Dungeon Quest
Retro-style platformer with pixel art graphics, collectible items, and classic dungeon exploration - built for a frontend hackathon.
I honestly built this along with a couple more projects like Slate, as a hail mary for trying to win a hackathon lol.
I thought pushing quantity over quality would rule in my favour by building projects for a couple different problem statements. I did end up winning a PS5 with my project Slate. I guess we’ll never know if it really was quantity over quality 😂
I built Dungeon Quest for a Frontend UI Hackathon hosted by Outlier.ai, pushing the limits of what a web framework could do outside the context of a typical web application. The concept was a retro-style dungeon adventure with pixel art graphics where the player navigates torch-lit corridors collecting 21 unique items and 5 armor pieces - helmet, chestplate, boots, shield, and sword - tracked in a dedicated inventory sidebar.

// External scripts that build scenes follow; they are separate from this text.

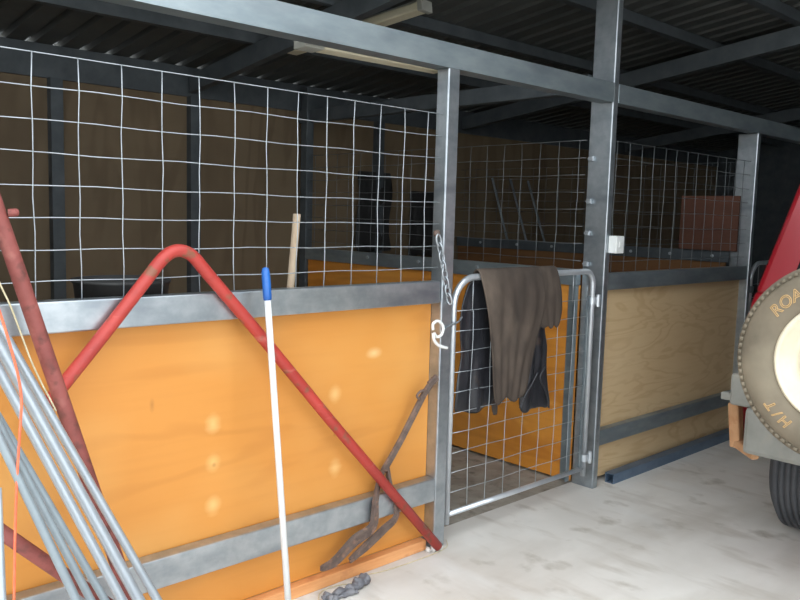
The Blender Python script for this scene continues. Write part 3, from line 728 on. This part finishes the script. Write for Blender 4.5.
for cx in (1.85, 4.25):
    wheel('wheel', (cx, CYL + .02, .37), (0, -1, 0), .37, .20, .22, M['tyre_b']); wheel('wheel', (cx, CYR - .03, .37), (0, 1, 0), .37, .20, .22, M['tyre_b'])
SPC = Vector((.55, -1.59, 1.09)); SR = .382
sp = wheel('spare_wheel', SPC, (1, 0, 0), SR, .215, .235, M['tyre'], lugs=True)
b = MB(); b.tube([(SPC.x + .06, SPC.y, SPC.z), (CX + .075, SPC.y, SPC.z)], .05, 12); b.bar((CX + .05, SPC.y - .2, SPC.z), (CX + .05, SPC.y + .2, SPC.z), .04, .12); b.build('spare_carrier', M['black'], car)

# raised outline lettering round the sidewall
def letters(text, ang0, step, rad, size):
    out = MB()
    for i, ch in enumerate(text):
        cu = bpy.data.curves.new('ltr', 'FONT'); cu.body = ch; cu.size = size; cu.align_x = 'CENTER'; cu.fill_mode = 'NONE'; cu.bevel_depth = .0017; cu.bevel_resolution = 1; cu.shear = .15
        ob = bpy.data.objects.new('ltr', cu); COL.objects.link(ob)
        bpy.context.view_layer.update(); dg = bpy.context.evaluated_depsgraph_get()
        me = bpy.data.meshes.new_from_object(ob.evaluated_get(dg))
        tmp = bmesh.new(); tmp.from_mesh(me); bpy.data.objects.remove(ob); bpy.data.curves.remove(cu); bpy.data.meshes.remove(me)
        a = math.radians(ang0 + i * step)
        # letter frame: right along the clockwise tangent, up outward, facing -x ; viewer's right is -y
        outw = Vector((0, -math.sin(a), math.cos(a))); tan = Vector((0, -math.cos(a), -math.sin(a)))
        base = SPC + outw * (rad - size * .35) + Vector((-.0035, 0, 0)) + Vector((.004, 0, 0))
        nz = Vector((-1, 0, 0))
        out.merge(tmp, Matrix(((tan.x, outw.x, nz.x, base.x), (tan.y, outw.y, nz.y, base.y), (tan.z, outw.z, nz.z, base.z), (0, 0, 0, 1))))
    return out
letters('ROAD', -52, 9.2, .293, .062).build('lettering', M['letter'], sp)
letters('H/T', -146, 7.5, .293, .055).build('lettering', M['letter'], sp)
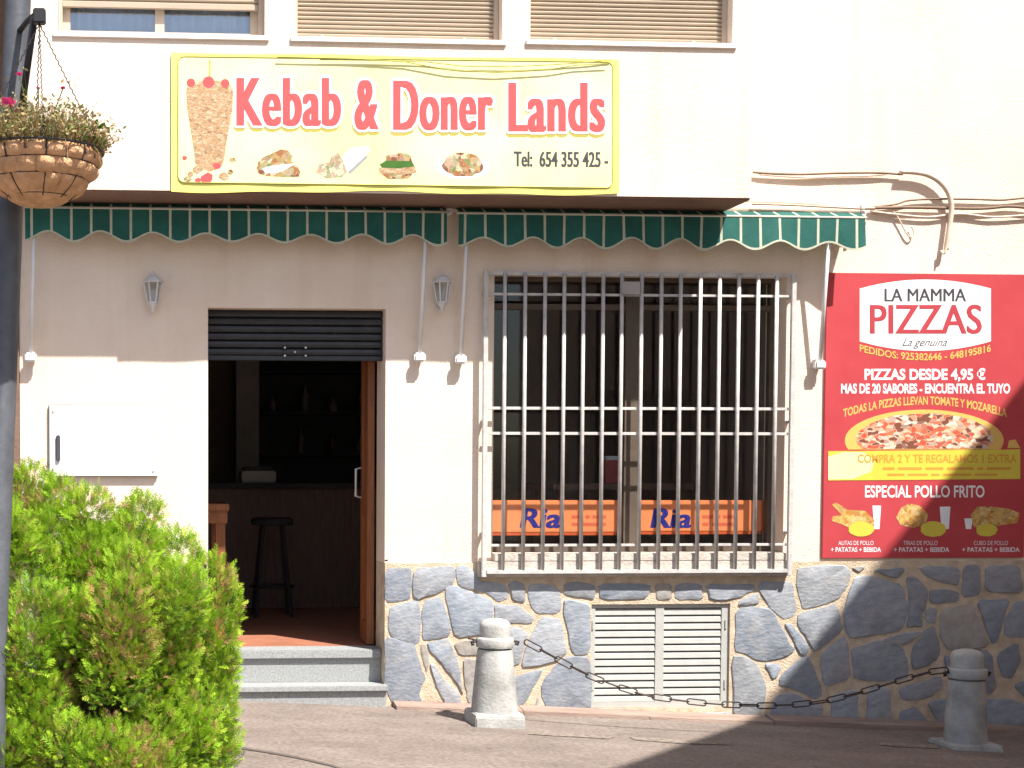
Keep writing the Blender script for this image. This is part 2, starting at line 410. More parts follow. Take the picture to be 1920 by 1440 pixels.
def word_bars(name, bx, words, d, m, parent):
    """print too small and blurred to read: one soft bar for each word"""
    tot = sum(words)+1.2*(len(words)-1); cw = (bx[2]-bx[0])/tot; x = bx[0]; b = MB(); h = bx[3]-bx[1]
    for w in words:
        a, c = x, x+w*cw; e = h*0.3
        b.face([W(a, bx[3]-e*0.4, d), W(a+e, bx[3], d), W(c-e, bx[3], d), W(c, bx[3]-e*0.4, d), W(c, bx[1]+e*0.4, d), W(c-e, bx[1], d), W(a+e, bx[1], d), W(a, bx[1]+e*0.4, d)])
        x = c + 1.2*cw
    o = b.build(name, m, parent, fix=False); o['kind'] = 'stuff'; return o
def flat(name, pts, d, m, parent):
    b = MB(); b.face([W(x, y, d) for x, y in reversed(pts)])
    o = b.build(name, m, parent, fix=False)
    if o.data.polygons[0].normal.y > 0: o.data.flip_normals()
    return o
def ell(cx, cy, rx, ry, n=28, jit=0.0, a0=0, a1=2*PI, seed=3):
    r = random.Random(seed)
    return [(cx+rx*math.cos(a0+(a1-a0)*k/n)*(1+r.uniform(-jit, jit)), cy+ry*math.sin(a0+(a1-a0)*k/n)*(1+r.uniform(-jit, jit))) for k in range(n+(0 if abs(a1-a0) > 6.28 else 1))]

# ================================================================== the setting
XL = W(37, 700).x                       # where the brown neighbouring house ends
PF = 0.012                              # how far the plinth stands proud of the wall
P = 0.5                                 # how far the upper storey hangs over the street
g = MB()
for (xa, xb) in ((-200, -12), (-12, 14), (14, 200)):
    g.face([(xa, -200, gz(xa)), (xb, -200, gz(xb)), (xb, 200, gz(xb)), (xa, 200, gz(xa))])
bmx = MB(); bmx.v = g.v; bmx.f = g.f; bmx.m = g.m
struct(bmx.build('pavement', 'pavement'))
# low kerb along the foot of the wall, in cast lengths
kx0, kx1 = W(735, 1330).x, 9.0
kerb = MB(); n = 9
kb = struct(bpy.data.objects.new('kerb', None)); COL.objects.link(kb)
rk = random.Random(4)
for i in range(n):
    a = kx0 + (kx1-kx0)*i/n + 0.0015; b_ = kx0 + (kx1-kx0)*(i+1)/n - 0.0015
    q = MB(); h = 0.030 + rk.uniform(-0.006, 0.006); w = 0.17 + rk.uniform(-0.012, 0.012)
    q.v = [(a, -w, gz(a)-0.1), (b_, -w, gz(b_)-0.1), (b_, -0.02, gz(b_)-0.1), (a, -0.02, gz(a)-0.1),
           (a, -w+0.012, gz(a)+h-0.006), (b_, -w+0.012, gz(b_)+h-0.006), (b_, -0.02, gz(b_)+h+0.012), (a, -0.02, gz(a)+h+0.012)]
    q.f = [(0,3,2,1),(4,5,6,7),(0,1,5,4),(1,2,6,5),(2,3,7,6),(3,0,4,7)]; q.m = [0]*6
    q.build('kerb_length', 'kerb', kb)
# a dark expansion joint crossing the pavement
b = MB(); pts = [(440, 1400), (500, 1409), (560, 1420), (620, 1434), (700, 1460)]
def on_ground(px, py, lift=0.0):
    r = ray(px, py); t = 8.0
    for _ in range(20):
        p = CAMLOC + r*t
        t *= (CAMLOC.z - gz(p.x) - lift)/(CAMLOC.z - p.z)
    return CAMLOC + r*t
for (p, q) in zip(pts[:-1], pts[1:]):
    b.face([on_ground(p[0], p[1]+2, 0.004), on_ground(q[0], q[1]+2, 0.004), on_ground(q[0], q[1]-1.5, 0.004), on_ground(p[0], p[1]-1.5, 0.004)])
struct(b.build('pavement_joint', 'joint'))
def ground_patch(name, pts, m, lift):
    b = MB(); b.face([on_ground(x, y, lift) for x, y in pts])
    o = b.build(name, m); 
    if o.data.polygons[0].normal.z < 0: o.data.flip_normals()
    return struct(o)
ground_patch('worn_strip', [(992,1371),(1040,1374),(1100,1377),(1150,1381),(1142,1385),(1090,1382),(1030,1379),(990,1376)], 'worn_pale', 0.004)
ground_patch('worn_strip', [(1180,1381),(1240,1384),(1300,1389),(1372,1392),(1366,1396),(1280,1394),(1190,1387)], 'worn_pale', 0.004)
ground_patch('worn_strip', [(1650,1392),(1720,1394),(1764,1398),(1758,1403),(1690,1400),(1648,1397)], 'worn_pale', 0.004)

# ------------------------------------------------------------------ the shop building
shop = thing('shop_building', 'cream rendered shop building with overhanging upper floor and slate plinth', 'building')
ZP = W(1200, 1054, 0.03).z              # top of the stone plinth
door = rect(390, 578, 722, 1218); win = rect(925, 515, 1472, 1042); vent = rect(1110, 1133, 1370, 1328, 0.03)
XR, ZT, TH = 13.0, 6.4, 0.30
wall_holes('street_wall', 'wall_paint', shop, XL, XR, ZP, ZT, 0.0, TH,
           [(door[0], door[1], ZP-1, door[3]), (win[0], win[1], win[2], win[3])])
plinth = wall_holes('plinth', 'grout', shop, XL, XR, -1.6, ZP, -PF, TH-0.001,
           [(door[0], door[1], -3, ZP+1), (win[0], win[1], win[2], ZP+1), (vent[0], vent[1], vent[2], vent[3])])
# plinth stones: outlines in photo pixels
STONES = [
 [(724,1068),(767,1068),(770,1074),(768,1118),(763,1122),(724,1127)],
 [(780,1066),(848,1063),(850,1090),(822,1110),(778,1124)],
 [(858,1064),(885,1066),(890,1090),(930,1092),(944,1097),(949,1118),(932,1126),(908,1108),(864,1100)],
 [(734,1140),(772,1130),(784,1130),(785,1198),(778,1204),(750,1200),(733,1188),(731,1160)],
 [(798,1128),(826,1122),(832,1140),(844,1188),(806,1196),(794,1196),(792,1150)],
 [(838,1101),(858,1103),(920,1128),(922,1140),(919,1162),(912,1184),(856,1192),(846,1150)],
 [(725,1198),(760,1210),(776,1210),(784,1240),(796,1272),(790,1280),(784,1300),(794,1322),(740,1318),(725,1280)],
 [(789,1210),(798,1210),(804,1240),(800,1258),(794,1240)],
 [(804,1208),(838,1200),(846,1212),(860,1250),(864,1290),(866,1296),(850,1270),(826,1240),(808,1222)],
 [(808,1248),(816,1250),(838,1280),(860,1300),(862,1318),(836,1322),(826,1300),(814,1270)],
 [(853,1206),(890,1198),(906,1200),(906,1227),(864,1227)],
 [(870,1237),(902,1239),(906,1322),(888,1326),(877,1310),(872,1280)],
 [(953,1094),(982,1094),(984,1128),(962,1124)],
 [(994,1098),(1028,1098),(1047,1108),(1050,1140),(1040,1148),(1008,1148),(998,1136),(992,1116)],
 [(930,1133),(972,1137),(982,1146),(998,1158),(994,1168),(950,1166),(930,1160)],
 [(954,1177),(974,1180),(988,1190),(985,1204),(975,1240),(958,1246),(950,1200)],
 [(1016,1160),(1046,1164),(1052,1178),(1060,1220),(1052,1228),(1040,1238),(985,1248),(982,1240),(996,1196)],
 [(1060,1094),(1100,1094),(1115,1100),(1112,1122),(1098,1120),(1060,1114)],
 [(1060,1126),(1098,1134),(1104,1140),(1105,1220),(1074,1222),(1066,1180),(1058,1150)],
 [(958,1274),(1014,1257),(1010,1270),(988,1310),(974,1326),(966,1328),(956,1300)],
 [(1009,1304),(1016,1330),(1000,1334)],
 [(1058,1236),(1103,1236),(1104,1322),(1098,1330),(1030,1334),(1018,1300),(1024,1272),(1040,1254)],
 [(1124,1096),(1216,1096),(1214,1112),(1205,1122),(1130,1123)],
 [(1228,1096),(1258,1096),(1258,1122),(1232,1123)],
 [(1268,1096),(1314,1096),(1316,1123),(1268,1123)],
 [(1325,1096),(1410,1096),(1412,1106),(1385,1120),(1335,1124)],
 [(1388,1126),(1418,1112),(1422,1130),(1400,1135),(1385,1134)],
 [(1114,1335),(1163,1335),(1163,1345),(1116,1344)],
 [(1176,1335),(1244,1335),(1246,1349),(1178,1347)],
 [(1258,1336),(1302,1336),(1302,1350),(1260,1350)],
 [(1313,1336),(1368,1336),(1370,1354),(1314,1352)],
 [(1428,1093),(1484,1093),(1490,1140),(1486,1152),(1470,1158),(1458,1150),(1436,1126),(1424,1104)],
 [(1384,1144),(1440,1144),(1452,1156),(1464,1180),(1476,1206),(1486,1216),(1470,1228),(1430,1236),(1400,1222),(1382,1218)],
 [(1500,1068),(1540,1062),(1584,1063),(1590,1080),(1584,1100),(1570,1120),(1530,1134),(1508,1138),(1500,1110),(1498,1080)],
 [(1500,1152),(1550,1140),(1562,1134),(1570,1150),(1578,1180),(1530,1218),(1522,1210),(1512,1190),(1498,1170)],
 [(1472,1172),(1484,1172),(1500,1190),(1516,1214),(1508,1230),(1498,1222),(1488,1200)],
 [(1374,1234),(1404,1238),(1420,1252),(1434,1286),(1432,1310),(1420,1350),(1378,1346)],
 [(1434,1246),(1450,1244),(1464,1250),(1456,1268),(1448,1272)],
 [(1510,1232),(1516,1236),(1530,1270),(1538,1302),(1524,1308),(1490,1290),(1464,1284),(1466,1268),(1490,1246)],
 [(1460,1304),(1490,1302),(1520,1318),(1538,1322),(1536,1360),(1442,1352),(1450,1330)],
 [(1540,1228),(1580,1196),(1588,1210),(1592,1270),(1550,1284),(1542,1260)],
 [(1562,1304),(1606,1294),(1608,1362),(1560,1360)],
 [(1597,1064),(1622,1063),(1610,1073)],
 [(1640,1068),(1690,1064),(1694,1070),(1680,1084),(1660,1078)],
 [(1606,1086),(1640,1086),(1668,1094),(1690,1106),(1698,1140),(1690,1170),(1680,1180),(1640,1186),(1600,1192),(1590,1180),(1586,1150),(1596,1110)],
 [(1700,1086),(1716,1086),(1732,1100),(1738,1112),(1736,1128),(1726,1150),(1728,1172),(1700,1172),(1706,1140),(1704,1110)],
 [(1726,1064),(1796,1064),(1794,1096),(1770,1092),(1738,1080)],
 [(1806,1064),(1836,1062),(1838,1112),(1804,1118)],
 [(1850,1062),(1908,1060),(1916,1110),(1848,1108)],
 [(1746,1106),(1796,1110),(1794,1128),(1750,1132),(1744,1124)],
 [(1742,1140),(1756,1142),(1754,1168),(1738,1166),(1734,1150)],
 [(1766,1146),(1820,1136),(1830,1160),(1852,1210),(1780,1216),(1766,1196)],
 [(1832,1128),(1892,1126),(1880,1160),(1868,1200),(1860,1204),(1850,1180)],
 [(1902,1130),(1940,1128),(1942,1190),(1884,1192),(1886,1160)],
 [(1656,1200),(1690,1188),(1728,1184),(1710,1200),(1690,1210)],
 [(1600,1218),(1650,1202),(1690,1216),(1698,1240),(1696,1272),(1606,1272),(1602,1240)],
 [(1736,1182),(1750,1178),(1758,1206),(1758,1230),(1740,1244),(1714,1252),(1710,1240),(1714,1210)],
 [(1870,1228),(1908,1206),(1912,1240),(1896,1270),(1880,1266)],
 [(1630,1290),(1666,1292),(1670,1362),(1624,1360)],
 [(1688,1290),(1760,1268),(1766,1290),(1740,1308),(1694,1312)],
 [(1690,1334),(1716,1326),(1730,1342),(1746,1366),(1684,1362)],
 [(1740,1316),(1790,1310),(1784,1366),(1760,1352)],
 [(1846,1312),(1890,1312),(1924,1326),(1928,1374),(1840,1370)],
 [(1900,1286),(1928,1276),(1932,1318)],
 [(1770,1230),(1785,1232),(1790,1262),(1774,1264)],
 [(1800,1226),(1856,1222),(1866,1296),(1796,1300)],
 [(1926,1066),(1990,1062),(1996,1112),(1930,1116)],
 [(1952,1130),(2010,1124),(2030,1180),(1990,1204),(1954,1196)],
 [(1924,1214),(1980,1212),(2006,1250),(1970,1276),(1926,1262)],
 [(1946,1290),(2000,1282),(2030,1330),(2010,1376),(1944,1374)],
 [(2006,1064),(2080,1064),(2090,1130),(2040,1170),(2020,1120)],
 [(2044,1186),(2096,1150),(2120,1240),(2060,1270),(2016,1246)],
 [(2044,1290),(2120,1262),(2130,1376),(2050,1378),(2034,1330)],
 # left of the door, behind the shrub
 [(300,1066),(382,1066),(382,1120),(340,1130),(304,1110)],
 [(220,1066),(288,1068),(290,1120),(250,1140),(216,1110)],
 [(130,1068),(206,1066),(204,1120),(170,1136),(128,1120)],
 [(46,1066),(118,1068),(116,1126),(80,1140),(46,1124)],
 [(316,1136),(380,1134),(380,1210),(350,1222),(310,1190)],
 [(226,1150),(300,1130),(300,1200),(260,1216),(222,1200)],
 [(120,1150),(212,1130),(212,1210),(160,1226),(116,1200)],
 [(46,1150),(106,1150),(106,1222),(46,1222)],
 [(270,1226),(380,1226),(380,1318),(280,1318)],
 [(150,1240),(256,1226),(266,1314),(150,1312)],
 [(46,1240),(136,1236),(136,1308),(46,1306)],
]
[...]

The entire game ran in the browser using HTML5 Canvas for rendering, with no dedicated game engine involved. Movement used WASD or arrow keys, and I layered a CRT screen overlay on top of the canvas to push the retro aesthetic further - that effect alone did a lot of work in selling the nostalgic feel. The UI elements outside the canvas, like the inventory and sidebar, were built with Radix UI components wired into React state. What would normally be the domain of something like Unity or Phaser was instead constructed from a canvas layer backed by Next.js and TypeScript - a deliberate constraint that forced creative solutions at every turn.